Die Entsorgungskosten

Die von den Unternehmen geschätzten Kosten für die drei Kostenblöcke Rückbau der Atommeiler, Zwischenlagerung und Transport sowie Endlagerung des Atommülls liegen demnach bei 47,5 Milliarden Euro, und damit oberhalb der in anderen Ländern dafür geschätzten Kosten. Dem stehen die Rückstellungen von 38,3 Milliarden Euro in den Bilanzen gegenüber. Für den Rückbau eines Atomkraftwerks nehmen die Konzerne 857 Millionen Euro an. International liegen die Kostenschätzungen dafür zwischen 205 und 542 Millionen Euro, schreiben die Wirtschaftsprüfer in ihrem Gutachten.
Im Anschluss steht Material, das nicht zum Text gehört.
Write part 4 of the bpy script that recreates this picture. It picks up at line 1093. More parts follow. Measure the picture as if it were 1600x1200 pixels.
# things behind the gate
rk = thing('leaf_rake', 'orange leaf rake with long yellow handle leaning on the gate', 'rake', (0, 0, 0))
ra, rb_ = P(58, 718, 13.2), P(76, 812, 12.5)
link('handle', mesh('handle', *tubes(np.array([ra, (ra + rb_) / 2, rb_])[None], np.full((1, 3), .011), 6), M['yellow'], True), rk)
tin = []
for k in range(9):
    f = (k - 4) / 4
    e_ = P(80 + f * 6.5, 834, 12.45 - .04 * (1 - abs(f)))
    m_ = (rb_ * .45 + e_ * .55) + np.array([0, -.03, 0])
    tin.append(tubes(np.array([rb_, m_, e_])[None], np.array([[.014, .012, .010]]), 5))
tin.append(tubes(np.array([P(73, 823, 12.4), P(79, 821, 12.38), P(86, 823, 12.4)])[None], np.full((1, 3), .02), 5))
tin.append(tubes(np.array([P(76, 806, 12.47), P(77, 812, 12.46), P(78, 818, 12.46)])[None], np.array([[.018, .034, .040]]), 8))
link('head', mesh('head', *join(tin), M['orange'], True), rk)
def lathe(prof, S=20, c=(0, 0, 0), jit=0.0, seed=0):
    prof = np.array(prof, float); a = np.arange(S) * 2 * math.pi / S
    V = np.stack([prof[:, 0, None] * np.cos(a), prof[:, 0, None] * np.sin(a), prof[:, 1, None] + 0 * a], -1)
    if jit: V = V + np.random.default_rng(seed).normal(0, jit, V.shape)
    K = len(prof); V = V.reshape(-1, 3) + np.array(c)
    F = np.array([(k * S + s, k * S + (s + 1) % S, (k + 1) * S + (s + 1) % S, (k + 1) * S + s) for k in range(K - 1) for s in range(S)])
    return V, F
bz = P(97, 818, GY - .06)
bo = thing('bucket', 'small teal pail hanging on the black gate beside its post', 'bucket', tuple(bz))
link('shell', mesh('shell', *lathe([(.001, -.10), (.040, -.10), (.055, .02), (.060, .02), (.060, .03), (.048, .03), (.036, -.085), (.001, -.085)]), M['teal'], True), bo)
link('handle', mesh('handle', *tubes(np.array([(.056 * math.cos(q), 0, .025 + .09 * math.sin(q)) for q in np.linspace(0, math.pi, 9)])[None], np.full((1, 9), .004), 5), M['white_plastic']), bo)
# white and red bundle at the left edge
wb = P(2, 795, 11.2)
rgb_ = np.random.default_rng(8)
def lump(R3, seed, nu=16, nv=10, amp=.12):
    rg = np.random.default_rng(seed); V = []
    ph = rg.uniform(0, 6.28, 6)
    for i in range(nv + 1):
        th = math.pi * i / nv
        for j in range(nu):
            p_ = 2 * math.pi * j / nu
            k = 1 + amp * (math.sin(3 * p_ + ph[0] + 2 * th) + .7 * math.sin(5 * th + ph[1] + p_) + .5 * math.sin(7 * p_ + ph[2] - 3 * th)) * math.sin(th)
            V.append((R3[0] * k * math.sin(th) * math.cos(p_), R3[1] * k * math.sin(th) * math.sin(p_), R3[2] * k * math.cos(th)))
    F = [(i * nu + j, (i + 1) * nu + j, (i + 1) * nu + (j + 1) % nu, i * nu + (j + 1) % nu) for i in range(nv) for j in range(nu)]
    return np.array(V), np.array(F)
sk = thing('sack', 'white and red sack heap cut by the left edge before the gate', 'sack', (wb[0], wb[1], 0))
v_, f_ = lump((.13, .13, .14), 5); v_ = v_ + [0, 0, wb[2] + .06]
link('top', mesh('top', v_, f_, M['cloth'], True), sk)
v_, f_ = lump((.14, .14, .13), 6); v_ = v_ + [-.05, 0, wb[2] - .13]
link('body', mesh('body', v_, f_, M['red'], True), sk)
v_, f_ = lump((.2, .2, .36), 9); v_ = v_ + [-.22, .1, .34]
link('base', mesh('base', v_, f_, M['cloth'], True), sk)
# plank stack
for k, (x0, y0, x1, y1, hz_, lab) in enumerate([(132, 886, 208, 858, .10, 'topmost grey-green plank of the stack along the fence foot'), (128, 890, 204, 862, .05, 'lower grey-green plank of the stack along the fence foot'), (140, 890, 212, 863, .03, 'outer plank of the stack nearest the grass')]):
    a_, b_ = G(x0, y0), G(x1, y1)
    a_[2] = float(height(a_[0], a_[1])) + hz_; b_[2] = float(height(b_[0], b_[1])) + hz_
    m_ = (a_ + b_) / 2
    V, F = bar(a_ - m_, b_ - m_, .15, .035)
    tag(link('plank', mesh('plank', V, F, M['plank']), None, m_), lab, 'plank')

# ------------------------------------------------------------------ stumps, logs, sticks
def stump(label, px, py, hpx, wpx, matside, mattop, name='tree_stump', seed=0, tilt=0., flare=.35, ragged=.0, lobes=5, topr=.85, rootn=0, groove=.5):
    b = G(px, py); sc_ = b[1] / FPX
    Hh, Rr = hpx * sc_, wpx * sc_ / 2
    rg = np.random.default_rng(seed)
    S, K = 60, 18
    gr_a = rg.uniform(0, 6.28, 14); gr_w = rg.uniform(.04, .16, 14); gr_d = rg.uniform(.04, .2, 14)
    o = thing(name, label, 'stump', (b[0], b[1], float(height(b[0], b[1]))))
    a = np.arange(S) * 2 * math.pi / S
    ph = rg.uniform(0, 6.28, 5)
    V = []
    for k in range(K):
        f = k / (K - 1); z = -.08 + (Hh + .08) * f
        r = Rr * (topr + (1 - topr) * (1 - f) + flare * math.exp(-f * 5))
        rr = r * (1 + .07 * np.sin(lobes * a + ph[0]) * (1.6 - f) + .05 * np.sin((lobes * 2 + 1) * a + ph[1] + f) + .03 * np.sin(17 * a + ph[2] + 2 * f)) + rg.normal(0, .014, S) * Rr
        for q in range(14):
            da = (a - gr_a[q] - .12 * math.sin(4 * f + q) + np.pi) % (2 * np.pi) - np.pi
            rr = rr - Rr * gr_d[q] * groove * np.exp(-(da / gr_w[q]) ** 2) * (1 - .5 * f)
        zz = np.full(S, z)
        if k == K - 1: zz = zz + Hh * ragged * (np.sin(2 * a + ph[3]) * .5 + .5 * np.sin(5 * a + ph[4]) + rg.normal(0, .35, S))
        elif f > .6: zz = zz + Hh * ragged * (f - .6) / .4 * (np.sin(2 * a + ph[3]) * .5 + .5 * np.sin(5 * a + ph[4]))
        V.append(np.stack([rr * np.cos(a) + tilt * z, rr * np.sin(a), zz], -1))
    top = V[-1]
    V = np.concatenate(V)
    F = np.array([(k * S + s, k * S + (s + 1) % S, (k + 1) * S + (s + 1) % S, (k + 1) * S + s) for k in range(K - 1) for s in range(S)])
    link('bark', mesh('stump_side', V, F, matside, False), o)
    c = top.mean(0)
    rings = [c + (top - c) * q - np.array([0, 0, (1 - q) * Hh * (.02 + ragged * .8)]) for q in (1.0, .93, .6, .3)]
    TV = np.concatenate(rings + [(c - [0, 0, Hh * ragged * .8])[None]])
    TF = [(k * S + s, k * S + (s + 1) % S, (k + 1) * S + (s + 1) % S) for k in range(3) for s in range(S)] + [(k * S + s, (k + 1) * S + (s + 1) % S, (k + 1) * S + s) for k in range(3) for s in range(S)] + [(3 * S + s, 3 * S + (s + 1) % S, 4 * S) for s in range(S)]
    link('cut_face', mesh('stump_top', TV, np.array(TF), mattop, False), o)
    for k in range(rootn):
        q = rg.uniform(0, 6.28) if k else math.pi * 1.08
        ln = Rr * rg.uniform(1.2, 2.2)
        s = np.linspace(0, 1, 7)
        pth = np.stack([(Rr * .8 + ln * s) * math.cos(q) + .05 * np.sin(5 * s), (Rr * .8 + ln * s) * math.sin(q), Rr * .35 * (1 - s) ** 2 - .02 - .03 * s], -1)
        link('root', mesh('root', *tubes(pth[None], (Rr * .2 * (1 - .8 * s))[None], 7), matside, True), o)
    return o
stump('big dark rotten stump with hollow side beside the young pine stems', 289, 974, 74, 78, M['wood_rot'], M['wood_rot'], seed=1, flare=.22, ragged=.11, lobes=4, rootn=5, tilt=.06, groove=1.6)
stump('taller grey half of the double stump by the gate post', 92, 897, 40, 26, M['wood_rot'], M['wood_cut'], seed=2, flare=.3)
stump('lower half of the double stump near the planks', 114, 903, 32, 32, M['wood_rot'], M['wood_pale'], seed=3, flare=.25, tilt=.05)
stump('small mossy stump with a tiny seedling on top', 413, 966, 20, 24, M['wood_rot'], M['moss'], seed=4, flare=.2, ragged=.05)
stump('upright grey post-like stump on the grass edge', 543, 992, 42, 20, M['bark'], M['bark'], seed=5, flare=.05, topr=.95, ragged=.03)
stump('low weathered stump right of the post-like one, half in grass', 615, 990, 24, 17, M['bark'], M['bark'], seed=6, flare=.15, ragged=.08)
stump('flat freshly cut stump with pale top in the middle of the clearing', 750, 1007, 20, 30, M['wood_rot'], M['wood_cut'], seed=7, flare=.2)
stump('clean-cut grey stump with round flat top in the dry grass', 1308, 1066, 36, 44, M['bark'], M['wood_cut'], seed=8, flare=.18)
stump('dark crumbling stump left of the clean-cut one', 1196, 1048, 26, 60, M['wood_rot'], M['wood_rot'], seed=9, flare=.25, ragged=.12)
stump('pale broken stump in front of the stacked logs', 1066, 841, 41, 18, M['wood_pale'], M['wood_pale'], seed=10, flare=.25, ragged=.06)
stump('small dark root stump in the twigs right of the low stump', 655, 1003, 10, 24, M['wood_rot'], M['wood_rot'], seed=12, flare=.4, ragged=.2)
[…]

Sie gehen davon aus, dass in diesem Posten ein Sparpotenzial von rund sechs Milliarden Euro liege. Je nachdem, welche nuklearspezifischen Kostensteigerungen und Inflationsraten zugrunde gelegt werden, liegen die geschätzten Entsorgungskosten in einer Bandbreite von 29,9 bis zu 77,4 Milliarden Euro.

Was die Konzerne Wert sind

Dem stehen die Rückstellungen und die Vermögenswerte der Konzerne gegenüber, die die Wirtschaftsprüfer mit eher konservativen oder gar sehr niedrigen Zinserwartungen bis hin zu risikobetonten höheren Zinssätzen betrachtet haben. Alles in allem liegt der Wert der Konzerne demnach aktuell bei 81,3 Milliarden Euro, werden die Atomrückstellungen abgezogen sind es 44,5 Milliarden Euro. Mit diesem Vermögen könnten die Firmen also die Entsorgungskosten auf jeden Fall finanzieren. Allerdings stellen die Wirtschaftsprüfer auch fest, dass das „mit den Kernenergierückstellungen korrespondierende Vermögen der Stromproduktionsbereiche alleine“ nicht zur Abdeckung der Entsorgungsverpflichtungen ausreichen würde. Mit anderen Worten: Das Stromgeschäft der Konzerne ist weniger Wert als die Rückstellungen für die Atomenergie. Und das zeigt auch die wesentliche Schwäche des Gutachtens. Es kann aus den Bilanzen nicht herauslesen, wie sich die Strompreise in Zukunft entwickeln, wie weit sich das konventionelle Stromgeschäft der Konzerne weiter entwerten wird, ob dem in den kommenden Jahrzehnten ein ähnlich großes erneuerbares Stromgeschäft folgen wird, und auch die Folgekosten der Braunkohleförderung sind in den Betrachtungen nicht enthalten. Das Gutachten ist, wie immer, wenn es um die Zukunft geht, eine Momentaufnahme. Mehr nicht.